-- start --
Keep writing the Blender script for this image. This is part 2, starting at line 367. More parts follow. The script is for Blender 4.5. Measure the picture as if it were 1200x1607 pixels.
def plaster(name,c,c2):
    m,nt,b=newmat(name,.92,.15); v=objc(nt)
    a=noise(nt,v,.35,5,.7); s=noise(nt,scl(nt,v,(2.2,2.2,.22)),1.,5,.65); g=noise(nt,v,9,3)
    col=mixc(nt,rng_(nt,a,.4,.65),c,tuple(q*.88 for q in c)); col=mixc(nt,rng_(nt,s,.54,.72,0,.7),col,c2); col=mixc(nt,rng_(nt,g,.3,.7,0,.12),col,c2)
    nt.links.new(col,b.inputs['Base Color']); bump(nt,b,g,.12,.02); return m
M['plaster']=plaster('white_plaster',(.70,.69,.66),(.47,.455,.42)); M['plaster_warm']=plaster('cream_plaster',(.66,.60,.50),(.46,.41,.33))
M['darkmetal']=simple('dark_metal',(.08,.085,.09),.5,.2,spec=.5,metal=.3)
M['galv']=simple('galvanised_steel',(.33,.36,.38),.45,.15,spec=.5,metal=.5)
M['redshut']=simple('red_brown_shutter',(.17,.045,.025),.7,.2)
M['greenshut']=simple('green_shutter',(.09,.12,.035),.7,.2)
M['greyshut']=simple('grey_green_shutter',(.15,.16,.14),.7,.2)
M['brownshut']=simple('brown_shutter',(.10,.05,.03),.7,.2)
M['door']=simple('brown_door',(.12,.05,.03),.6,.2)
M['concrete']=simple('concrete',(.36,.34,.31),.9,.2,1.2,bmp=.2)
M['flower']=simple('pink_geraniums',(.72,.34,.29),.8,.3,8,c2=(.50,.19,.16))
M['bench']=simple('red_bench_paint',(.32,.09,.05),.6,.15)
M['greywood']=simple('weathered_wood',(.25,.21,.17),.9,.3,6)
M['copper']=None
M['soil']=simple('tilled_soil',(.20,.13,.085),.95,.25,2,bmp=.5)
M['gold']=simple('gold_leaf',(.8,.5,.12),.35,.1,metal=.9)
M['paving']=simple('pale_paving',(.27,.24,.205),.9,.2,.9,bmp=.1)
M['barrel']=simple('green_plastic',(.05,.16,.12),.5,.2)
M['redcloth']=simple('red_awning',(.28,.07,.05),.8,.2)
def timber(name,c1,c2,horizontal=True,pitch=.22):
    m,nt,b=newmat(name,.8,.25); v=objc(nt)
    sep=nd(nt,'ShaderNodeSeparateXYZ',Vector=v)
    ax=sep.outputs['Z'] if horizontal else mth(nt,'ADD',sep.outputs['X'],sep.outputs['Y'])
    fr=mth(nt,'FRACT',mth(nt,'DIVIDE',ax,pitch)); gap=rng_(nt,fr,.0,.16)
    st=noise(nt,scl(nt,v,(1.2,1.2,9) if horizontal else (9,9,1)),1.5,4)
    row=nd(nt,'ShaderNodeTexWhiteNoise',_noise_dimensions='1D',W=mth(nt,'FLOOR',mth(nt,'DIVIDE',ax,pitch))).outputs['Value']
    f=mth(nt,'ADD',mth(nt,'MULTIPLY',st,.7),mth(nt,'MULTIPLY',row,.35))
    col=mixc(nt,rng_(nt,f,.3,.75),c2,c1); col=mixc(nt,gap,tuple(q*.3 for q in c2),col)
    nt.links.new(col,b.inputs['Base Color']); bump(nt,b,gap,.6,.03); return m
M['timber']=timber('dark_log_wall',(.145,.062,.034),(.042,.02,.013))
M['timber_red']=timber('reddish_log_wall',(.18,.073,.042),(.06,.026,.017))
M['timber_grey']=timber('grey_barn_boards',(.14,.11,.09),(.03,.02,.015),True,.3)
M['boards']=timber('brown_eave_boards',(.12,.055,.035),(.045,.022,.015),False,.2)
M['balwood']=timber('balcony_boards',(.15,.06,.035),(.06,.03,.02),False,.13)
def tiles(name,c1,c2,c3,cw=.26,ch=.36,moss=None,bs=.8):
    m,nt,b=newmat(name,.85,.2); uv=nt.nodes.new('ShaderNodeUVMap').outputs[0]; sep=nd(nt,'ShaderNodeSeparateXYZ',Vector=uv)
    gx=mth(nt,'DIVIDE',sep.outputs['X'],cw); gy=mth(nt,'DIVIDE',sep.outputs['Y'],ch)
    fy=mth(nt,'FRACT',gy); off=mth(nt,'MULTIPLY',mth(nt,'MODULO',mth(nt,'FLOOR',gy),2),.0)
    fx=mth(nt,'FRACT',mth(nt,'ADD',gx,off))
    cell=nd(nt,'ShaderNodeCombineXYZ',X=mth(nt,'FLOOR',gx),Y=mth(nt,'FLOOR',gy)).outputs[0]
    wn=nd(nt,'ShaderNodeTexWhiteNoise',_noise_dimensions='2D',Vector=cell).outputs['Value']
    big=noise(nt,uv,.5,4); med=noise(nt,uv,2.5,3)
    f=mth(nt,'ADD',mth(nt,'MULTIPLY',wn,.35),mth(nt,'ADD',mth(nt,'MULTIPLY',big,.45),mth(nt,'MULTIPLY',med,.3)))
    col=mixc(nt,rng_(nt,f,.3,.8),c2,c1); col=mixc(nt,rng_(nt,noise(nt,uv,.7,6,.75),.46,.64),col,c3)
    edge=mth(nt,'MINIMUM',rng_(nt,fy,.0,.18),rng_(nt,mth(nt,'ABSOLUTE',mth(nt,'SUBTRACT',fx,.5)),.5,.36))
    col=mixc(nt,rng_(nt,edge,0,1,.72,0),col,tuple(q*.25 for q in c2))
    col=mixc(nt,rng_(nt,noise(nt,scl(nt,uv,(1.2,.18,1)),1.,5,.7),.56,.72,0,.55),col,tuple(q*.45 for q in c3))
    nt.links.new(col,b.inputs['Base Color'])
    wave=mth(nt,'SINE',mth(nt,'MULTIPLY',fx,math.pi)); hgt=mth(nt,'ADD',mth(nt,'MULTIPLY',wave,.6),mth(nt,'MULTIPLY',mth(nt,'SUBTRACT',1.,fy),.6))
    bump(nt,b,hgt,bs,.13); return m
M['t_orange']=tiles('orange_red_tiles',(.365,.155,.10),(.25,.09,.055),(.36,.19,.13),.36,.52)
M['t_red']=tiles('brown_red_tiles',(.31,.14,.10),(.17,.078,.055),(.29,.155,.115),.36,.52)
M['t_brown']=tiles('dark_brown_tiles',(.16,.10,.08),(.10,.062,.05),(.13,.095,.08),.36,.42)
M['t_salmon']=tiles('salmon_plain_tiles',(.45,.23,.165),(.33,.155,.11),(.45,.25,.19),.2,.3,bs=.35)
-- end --
### Problem statement
Transcribe the material above word for word.

### In response
Keep writing the Blender script for this image. This is part 2, starting at line 367. More parts follow. The script is for Blender 4.5. Measure the picture as if it were 1200x1607 pixels.
def plaster(name,c,c2):
    m,nt,b=newmat(name,.92,.15); v=objc(nt)
    a=noise(nt,v,.35,5,.7); s=noise(nt,scl(nt,v,(2.2,2.2,.22)),1.,5,.65); g=noise(nt,v,9,3)
    col=mixc(nt,rng_(nt,a,.4,.65),c,tuple(q*.88 for q in c)); col=mixc(nt,rng_(nt,s,.54,.72,0,.7),col,c2); col=mixc(nt,rng_(nt,g,.3,.7,0,.12),col,c2)
    nt.links.new(col,b.inputs['Base Color']); bump(nt,b,g,.12,.02); return m
M['plaster']=plaster('white_plaster',(.70,.69,.66),(.47,.455,.42)); M['plaster_warm']=plaster('cream_plaster',(.66,.60,.50),(.46,.41,.33))
M['darkmetal']=simple('dark_metal',(.08,.085,.09),.5,.2,spec=.5,metal=.3)
M['galv']=simple('galvanised_steel',(.33,.36,.38),.45,.15,spec=.5,metal=.5)
M['redshut']=simple('red_brown_shutter',(.17,.045,.025),.7,.2)
M['greenshut']=simple('green_shutter',(.09,.12,.035),.7,.2)
M['greyshut']=simple('grey_green_shutter',(.15,.16,.14),.7,.2)
M['brownshut']=simple('brown_shutter',(.10,.05,.03),.7,.2)
M['door']=simple('brown_door',(.12,.05,.03),.6,.2)
M['concrete']=simple('concrete',(.36,.34,.31),.9,.2,1.2,bmp=.2)
M['flower']=simple('pink_geraniums',(.72,.34,.29),.8,.3,8,c2=(.50,.19,.16))
M['bench']=simple('red_bench_paint',(.32,.09,.05),.6,.15)
M['greywood']=simple('weathered_wood',(.25,.21,.17),.9,.3,6)
M['copper']=None
M['soil']=simple('tilled_soil',(.20,.13,.085),.95,.25,2,bmp=.5)
M['gold']=simple('gold_leaf',(.8,.5,.12),.35,.1,metal=.9)
M['paving']=simple('pale_paving',(.27,.24,.205),.9,.2,.9,bmp=.1)
M['barrel']=simple('green_plastic',(.05,.16,.12),.5,.2)
M['redcloth']=simple('red_awning',(.28,.07,.05),.8,.2)
def timber(name,c1,c2,horizontal=True,pitch=.22):
    m,nt,b=newmat(name,.8,.25); v=objc(nt)
    sep=nd(nt,'ShaderNodeSeparateXYZ',Vector=v)
    ax=sep.outputs['Z'] if horizontal else mth(nt,'ADD',sep.outputs['X'],sep.outputs['Y'])
    fr=mth(nt,'FRACT',mth(nt,'DIVIDE',ax,pitch)); gap=rng_(nt,fr,.0,.16)
    st=noise(nt,scl(nt,v,(1.2,1.2,9) if horizontal else (9,9,1)),1.5,4)
    row=nd(nt,'ShaderNodeTexWhiteNoise',_noise_dimensions='1D',W=mth(nt,'FLOOR',mth(nt,'DIVIDE',ax,pitch))).outputs['Value']
    f=mth(nt,'ADD',mth(nt,'MULTIPLY',st,.7),mth(nt,'MULTIPLY',row,.35))
    col=mixc(nt,rng_(nt,f,.3,.75),c2,c1); col=mixc(nt,gap,tuple(q*.3 for q in c2),col)
    nt.links.new(col,b.inputs['Base Color']); bump(nt,b,gap,.6,.03); return m
M['timber']=timber('dark_log_wall',(.145,.062,.034),(.042,.02,.013))
M['timber_red']=timber('reddish_log_wall',(.18,.073,.042),(.06,.026,.017))
M['timber_grey']=timber('grey_barn_boards',(.14,.11,.09),(.03,.02,.015),True,.3)
M['boards']=timber('brown_eave_boards',(.12,.055,.035),(.045,.022,.015),False,.2)
M['balwood']=timber('balcony_boards',(.15,.06,.035),(.06,.03,.02),False,.13)
def tiles(name,c1,c2,c3,cw=.26,ch=.36,moss=None,bs=.8):
    m,nt,b=newmat(name,.85,.2); uv=nt.nodes.new('ShaderNodeUVMap').outputs[0]; sep=nd(nt,'ShaderNodeSeparateXYZ',Vector=uv)
    gx=mth(nt,'DIVIDE',sep.outputs['X'],cw); gy=mth(nt,'DIVIDE',sep.outputs['Y'],ch)
    fy=mth(nt,'FRACT',gy); off=mth(nt,'MULTIPLY',mth(nt,'MODULO',mth(nt,'FLOOR',gy),2),.0)
    fx=mth(nt,'FRACT',mth(nt,'ADD',gx,off))
    cell=nd(nt,'ShaderNodeCombineXYZ',X=mth(nt,'FLOOR',gx),Y=mth(nt,'FLOOR',gy)).outputs[0]
    wn=nd(nt,'ShaderNodeTexWhiteNoise',_noise_dimensions='2D',Vector=cell).outputs['Value']
    big=noise(nt,uv,.5,4); med=noise(nt,uv,2.5,3)
    f=mth(nt,'ADD',mth(nt,'MULTIPLY',wn,.35),mth(nt,'ADD',mth(nt,'MULTIPLY',big,.45),mth(nt,'MULTIPLY',med,.3)))
    col=mixc(nt,rng_(nt,f,.3,.8),c2,c1); col=mixc(nt,rng_(nt,noise(nt,uv,.7,6,.75),.46,.64),col,c3)
    edge=mth(nt,'MINIMUM',rng_(nt,fy,.0,.18),rng_(nt,mth(nt,'ABSOLUTE',mth(nt,'SUBTRACT',fx,.5)),.5,.36))
    col=mixc(nt,rng_(nt,edge,0,1,.72,0),col,tuple(q*.25 for q in c2))
    col=mixc(nt,rng_(nt,noise(nt,scl(nt,uv,(1.2,.18,1)),1.,5,.7),.56,.72,0,.55),col,tuple(q*.45 for q in c3))
    nt.links.new(col,b.inputs['Base Color'])
    wave=mth(nt,'SINE',mth(nt,'MULTIPLY',fx,math.pi)); hgt=mth(nt,'ADD',mth(nt,'MULTIPLY',wave,.6),mth(nt,'MULTIPLY',mth(nt,'SUBTRACT',1.,fy),.6))
    bump(nt,b,hgt,bs,.13); return m
M['t_orange']=tiles('orange_red_tiles',(.365,.155,.10),(.25,.09,.055),(.36,.19,.13),.36,.52)
M['t_red']=tiles('brown_red_tiles',(.31,.14,.10),(.17,.078,.055),(.29,.155,.115),.36,.52)
M['t_brown']=tiles('dark_brown_tiles',(.16,.10,.08),(.10,.062,.05),(.13,.095,.08),.36,.42)
M['t_salmon']=tiles('salmon_plain_tiles',(.45,.23,.165),(.33,.155,.11),(.45,.25,.19),.2,.3,bs=.35)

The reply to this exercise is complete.